New Agriculture Program

New Agriculture Program
New Agriculture Program Kokomo Area Career Center students recently harvested more than 50 pounds of vegetables, including zucchini, squash, and peppers, from their farm at Elwood Haynes STEM Elementary School.
Unused green space at Elwood Haynes was converted into a lab for the Kokomo Area Career Center’s new agriculture program. The land, once home to a middle school football field and track, now houses more than 50 apple trees and many different types of vegetables… all planted between the old goalposts that still stand.
“The students are learning sustainable farming and sustainable living,” noted teacher Paul Mikesell, who grew up on a farm in Miami County. “The students will learn basic practices involved in farming commercially, as well as residentially.”
The program has grown from five students in its first year to 17 students this school year. Mr. Mikesell hopes the course inspires some of the students to continue in the agriculture industry, which currently is a high-demand field. Students can find a job in any sector of the industry because of an aging workforce, the teacher added.
New Agriculture Program
Senior Clayton Noland is in his second year of the KACC agriculture program.
“I signed up for the class originally because I thought it would be fun,” Clayton explained. “I love it more than I thought I would, and now I want to own my own land someday.”
Clayton learned some hard truths about farming during the summer when unpredictable weather – too much rain early in the summer, followed by excessive heat and too little rain later – affected yields on the KACC farm. 
“It was depressing to lose some of our crops,” Clayton noted.
Senior Jayleah St. Clair’s grandparents operate a large garden on several acres in Russiaville. Jayleah entered the agriculture class with a strong foundation of knowledge from helping her grandparents, but she still learned something new.

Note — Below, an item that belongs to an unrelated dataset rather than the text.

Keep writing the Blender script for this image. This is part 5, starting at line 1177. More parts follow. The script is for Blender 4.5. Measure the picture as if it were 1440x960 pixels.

“I learned about garden design from this class,” Jayleah explained. “I have a better understanding about placement of plants, which is helpful because I want to garden my own land eventually.”
KACC Director Jonathan Schuck said a goal of the program is to sell some of the crops through a “farm-to-table” model.
“We hope to see the fruits and vegetables produced by the KACC agriculture program being used by many of the area schools, as well as our KACC culinary program,” Director Schuck noted. “This result equals fresh fruits and vegetables from our agriculture program going to school kitchens, which hopefully will help lower the cost of produce for many of these schools.”
Elwood Haynes Principal Laurie Bridge said her elementary students already have had the opportunity to taste some of the vegetables produced on the farm. On a recent afternoon, several Elwood Haynes 3rd-graders helped the agriculture students plant strawberries. 
Mrs. Bridge envisions even more involvement throughout this school year, since the curriculum and goals of the agriculture program align with Elwood Haynes’s goals as a STEM school.
“We are excited to give our students experiences with planting and growing vegetables,” Mrs. Bridge added. “These are experiences the students might not otherwise have.”
Mr. Schuck noted that the agriculture program can benefit students in their careers as well as their everyday life.
“Kokomo Area Career Center agriculture students will gain the knowledge and skills that will benefit them in the agriculture industry,” Mr. Schuck concluded. “This agriculture program also meets a potential life application goal… helping young adults learn how to grow fruits and vegetables for their families and their neighborhoods in the future.”